◆ DIRECTIONS
Everything in the listing except the pictures should be written out exactly.

◆ DATA SEGMENT

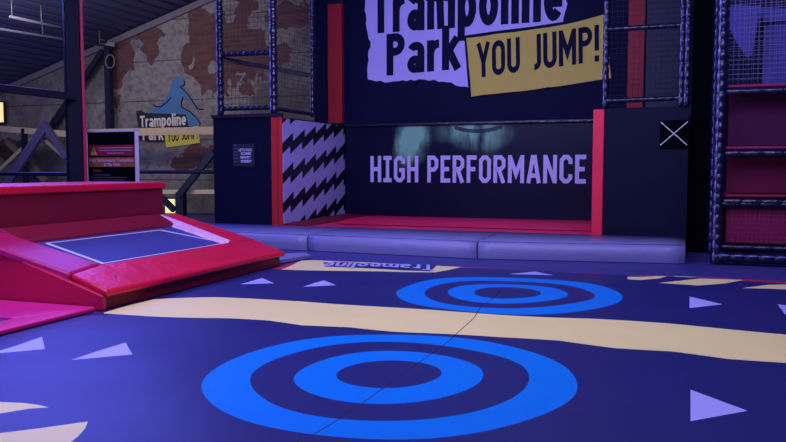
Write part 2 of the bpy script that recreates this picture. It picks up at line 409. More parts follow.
# triangles
for tri in (((240, 284.5), (262, 278), (274, 283.8)), ((303, 287.4), (324, 280.8), (336, 285.6)), ((689.5, 297.6), (689.5, 308), (722.5, 304.6)),
            ((777.5, 303.5), (785, 315), (830, 309)), ((690.5, 389.5), (690.5, 421.5), (747.5, 411.5)), ((-12, 355), (42, 337.6), (45, 349.5)),
            ((71, 361), (125.5, 343), (132.5, 355.5)), ((509, 274.6), (535, 271.8), (554, 275.4)), ((537, 270.2), (562, 270.4), (549, 268.6))):
    addp(tri, 3, .3)
# cream leaf shapes, lower left
addp([(-30, 402.5), (0, 402.8), (22, 403.2), (38, 405), (49, 407.6), (30, 409), (0, 414.5), (-30, 420)], 1)
addp([(-30, 437), (0, 433.5), (40, 428), (88, 421), (85, 428), (78, 436), (66, 446), (40, 460), (-30, 480)], 1)
# far-left logo patch and red stripes
addp([(272, 268.6), (301, 257.9), (372, 260.2), (470, 267.0), (500, 269.0), (462, 268.0), (372, 263), (303, 259.6), (282, 269)], 4, .3)
addp([(281, 269.3), (302, 260), (350, 260.5), (375, 261), (410, 262), (436, 264.8), (461, 267.6), (450, 270), (434, 273), (405, 272.9), (376, 271.8), (330, 270.4)], 1, .3)
addp([(323, 262.4), (345, 262.2), (396, 264.4), (437, 265.8), (430, 271.8), (405, 271.2), (365, 269), (325, 266.4)], 0, .3)
# far-right red line with cream slashes
addp([(625, 274.6), (700, 277.2), (786, 280.6), (900, 285), (900, 288.5), (786, 283.6), (740, 281.4), (700, 278.6), (660, 276.8), (630, 275.4)], 4, .3)
addp([(627, 276.2), (640, 276.6), (668, 276.4), (660, 278.6), (640, 280), (628, 279)], 1, .3)
addp([(658, 283), (680, 281.2), (700, 279.6), (744, 280.8), (725, 283.8), (698, 285.2), (675, 283.8)], 1, .3)
addp([(672, 275.8), (704, 277.6), (690, 278.4), (675, 277.4)], 1, .3)
addp([(742, 288), (768, 285), (800, 284), (850, 286), (840, 290), (800, 290.6), (770, 289)], 1, .3)
addp([(570, 271.8), (600, 273.0), (600, 272.2), (572, 271.2)], 4, .3)
# seam line running diagonally across the rings
seam = [(255, 478), (300, 442), (313, 436), (330, 425), (352, 409), (376, 394), (400, 379), (426, 359), (450, 341), (474, 318), (478, 311), (481, 306), (496, 296), (500, 290)]
gs = [V2(ground(x, y)) for x, y in seam]
sl_, sr_ = [], []
for i, p in enumerate(gs):
    d = (gs[min(i + 1, len(gs) - 1)] - gs[max(i - 1, 0)]).normalized(); n = Vector((-d.y, d.x)) * .005
    sl_.append(p + n); sr_.append(p - n)
mat_polys.append((sl_ + sr_[::-1], 5))
# tear-shaped left boundary is kept inside the outline by clipping to it
verts, faces, fmi = [], [], []
def addface(pts):
    if sum(pts[i - 1].x * pts[i].y - pts[i].x * pts[i - 1].y for i in range(len(pts))) < 0: pts = pts[::-1]
    i0 = len(verts); verts.extend(pts); faces.append(list(range(i0, i0 + len(pts))))
addface(clip_dense(outline, .25))
for p, mi in mat_polys: addface(p)
gx = -6.0
xs = [-8 + .22 * i for i in range(110)]
for x in xs:
    for k in range(88):
        y = -3.5 + .22 * k
        verts.append(Vector((x + (.11 if k % 2 else 0), y)))
ov, oe, of, _, _, off_ = delaunay_2d_cdt(verts, [], faces, 0, 1e-5)
def inside_dist(p):
    q = T.inv @ Vector((p.x, p.y, 0)); a, b = -q.x, q.y
    return min(-a if a < 0 else 0.0, 5.1 - b, b + 6.6, a + 12.5)
def matz(p):
    d = max(0, inside_dist(p)); e = min(1, d / .22); e = e * (2 - e)
    z = .010 * math.sin(p.x * 1.5 + .7) * math.sin(p.y * 1.1 + 1) + .006 * math.sin(p.x * 3.1 + p.y * 2.3) + .004 * math.sin(p.y * 4.7 - p.x * 1.3)
    return (z + .004) * e - .024 * (1 - e)
mb = MB(); nv = [mb.bm.verts.new((v.x, v.y, matz(v))) for v in ov]
for f, o_ in zip(of, off_):
    if 0 not in o_: continue
    mi = 0
    k = [i for i in o_ if i > 0]
    if k: mi = mat_polys[max(k) - 1][1]
    try: fc = mb.bm.faces.new([nv[i] for i in f]); fc.material_index = mi; fc.smooth = True
    except ValueError: pass
lone = [v for v in mb.bm.verts if not v.link_faces]
bmesh.ops.delete(mb.bm, geom=lone, context='VERTS')
for e in [e for e in mb.bm.edges if len(e.link_faces) == 1]: pass
bmesh.ops.recalc_face_normals(mb.bm, faces=mb.bm.faces[:])
mat_o = mb.build('jump_mat', [navy, cream, ringblue, lavender, redprint, seamdark], None, W, at=(0, 6, 0))
if mat_o.data.polygons[0].normal.z < 0: mat_o.data.flip_normals()
tag(mat_o, 'huge navy jump mat printed with blue target rings and a cream band', 'mat')
# upside-down lettering printed on the cream patch
mb = MB()
pO = ground(434, 266.0); pE = ground(326, 262.6); h = ground(424, 272.4)
wv = pE - pO; hv = (h - pO)
hv = Vector((hv.x * .3, hv.y, 0))
soft_text(mb, 'Trampoline', (pO.x, pO.y, .026), (wv.x, wv.y, 0), (hv.x * .5, hv.y * .85, 0), .16, .08, (0, 0, .0006))
for v in mb.bm.verts: v.co.z = matz(v.co) + .009 + (v.co.z - .026)
lt = mb.build('lettering', lavender, mat_o)
lt['label'] = 'lavender Trampoline lettering printed upside down on the mat'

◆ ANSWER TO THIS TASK
Write part 2 of the bpy script that recreates this picture. It picks up at line 409. More parts follow.
# triangles
for tri in (((240, 284.5), (262, 278), (274, 283.8)), ((303, 287.4), (324, 280.8), (336, 285.6)), ((689.5, 297.6), (689.5, 308), (722.5, 304.6)),
            ((777.5, 303.5), (785, 315), (830, 309)), ((690.5, 389.5), (690.5, 421.5), (747.5, 411.5)), ((-12, 355), (42, 337.6), (45, 349.5)),
            ((71, 361), (125.5, 343), (132.5, 355.5)), ((509, 274.6), (535, 271.8), (554, 275.4)), ((537, 270.2), (562, 270.4), (549, 268.6))):
    addp(tri, 3, .3)
# cream leaf shapes, lower left
addp([(-30, 402.5), (0, 402.8), (22, 403.2), (38, 405), (49, 407.6), (30, 409), (0, 414.5), (-30, 420)], 1)
addp([(-30, 437), (0, 433.5), (40, 428), (88, 421), (85, 428), (78, 436), (66, 446), (40, 460), (-30, 480)], 1)
# far-left logo patch and red stripes
addp([(272, 268.6), (301, 257.9), (372, 260.2), (470, 267.0), (500, 269.0), (462, 268.0), (372, 263), (303, 259.6), (282, 269)], 4, .3)
addp([(281, 269.3), (302, 260), (350, 260.5), (375, 261), (410, 262), (436, 264.8), (461, 267.6), (450, 270), (434, 273), (405, 272.9), (376, 271.8), (330, 270.4)], 1, .3)
addp([(323, 262.4), (345, 262.2), (396, 264.4), (437, 265.8), (430, 271.8), (405, 271.2), (365, 269), (325, 266.4)], 0, .3)
# far-right red line with cream slashes
addp([(625, 274.6), (700, 277.2), (786, 280.6), (900, 285), (900, 288.5), (786, 283.6), (740, 281.4), (700, 278.6), (660, 276.8), (630, 275.4)], 4, .3)
addp([(627, 276.2), (640, 276.6), (668, 276.4), (660, 278.6), (640, 280), (628, 279)], 1, .3)
addp([(658, 283), (680, 281.2), (700, 279.6), (744, 280.8), (725, 283.8), (698, 285.2), (675, 283.8)], 1, .3)
addp([(672, 275.8), (704, 277.6), (690, 278.4), (675, 277.4)], 1, .3)
addp([(742, 288), (768, 285), (800, 284), (850, 286), (840, 290), (800, 290.6), (770, 289)], 1, .3)
addp([(570, 271.8), (600, 273.0), (600, 272.2), (572, 271.2)], 4, .3)
# seam line running diagonally across the rings
seam = [(255, 478), (300, 442), (313, 436), (330, 425), (352, 409), (376, 394), (400, 379), (426, 359), (450, 341), (474, 318), (478, 311), (481, 306), (496, 296), (500, 290)]
gs = [V2(ground(x, y)) for x, y in seam]
sl_, sr_ = [], []
for i, p in enumerate(gs):
    d = (gs[min(i + 1, len(gs) - 1)] - gs[max(i - 1, 0)]).normalized(); n = Vector((-d.y, d.x)) * .005
    sl_.append(p + n); sr_.append(p - n)
mat_polys.append((sl_ + sr_[::-1], 5))
# tear-shaped left boundary is kept inside the outline by clipping to it
verts, faces, fmi = [], [], []
def addface(pts):
    if sum(pts[i - 1].x * pts[i].y - pts[i].x * pts[i - 1].y for i in range(len(pts))) < 0: pts = pts[::-1]
    i0 = len(verts); verts.extend(pts); faces.append(list(range(i0, i0 + len(pts))))
addface(clip_dense(outline, .25))
for p, mi in mat_polys: addface(p)
gx = -6.0
xs = [-8 + .22 * i for i in range(110)]
for x in xs:
    for k in range(88):
        y = -3.5 + .22 * k
        verts.append(Vector((x + (.11 if k % 2 else 0), y)))
ov, oe, of, _, _, off_ = delaunay_2d_cdt(verts, [], faces, 0, 1e-5)
def inside_dist(p):
    q = T.inv @ Vector((p.x, p.y, 0)); a, b = -q.x, q.y
    return min(-a if a < 0 else 0.0, 5.1 - b, b + 6.6, a + 12.5)
def matz(p):
    d = max(0, inside_dist(p)); e = min(1, d / .22); e = e * (2 - e)
    z = .010 * math.sin(p.x * 1.5 + .7) * math.sin(p.y * 1.1 + 1) + .006 * math.sin(p.x * 3.1 + p.y * 2.3) + .004 * math.sin(p.y * 4.7 - p.x * 1.3)
    return (z + .004) * e - .024 * (1 - e)
mb = MB(); nv = [mb.bm.verts.new((v.x, v.y, matz(v))) for v in ov]
for f, o_ in zip(of, off_):
    if 0 not in o_: continue
    mi = 0
    k = [i for i in o_ if i > 0]
    if k: mi = mat_polys[max(k) - 1][1]
    try: fc = mb.bm.faces.new([nv[i] for i in f]); fc.material_index = mi; fc.smooth = True
    except ValueError: pass
lone = [v for v in mb.bm.verts if not v.link_faces]
bmesh.ops.delete(mb.bm, geom=lone, context='VERTS')
for e in [e for e in mb.bm.edges if len(e.link_faces) == 1]: pass
bmesh.ops.recalc_face_normals(mb.bm, faces=mb.bm.faces[:])
mat_o = mb.build('jump_mat', [navy, cream, ringblue, lavender, redprint, seamdark], None, W, at=(0, 6, 0))
if mat_o.data.polygons[0].normal.z < 0: mat_o.data.flip_normals()
tag(mat_o, 'huge navy jump mat printed with blue target rings and a cream band', 'mat')
# upside-down lettering printed on the cream patch
mb = MB()
pO = ground(434, 266.0); pE = ground(326, 262.6); h = ground(424, 272.4)
wv = pE - pO; hv = (h - pO)
hv = Vector((hv.x * .3, hv.y, 0))
soft_text(mb, 'Trampoline', (pO.x, pO.y, .026), (wv.x, wv.y, 0), (hv.x * .5, hv.y * .85, 0), .16, .08, (0, 0, .0006))
for v in mb.bm.verts: v.co.z = matz(v.co) + .009 + (v.co.z - .026)
lt = mb.build('lettering', lavender, mat_o)
lt['label'] = 'lavender Trampoline lettering printed upside down on the mat'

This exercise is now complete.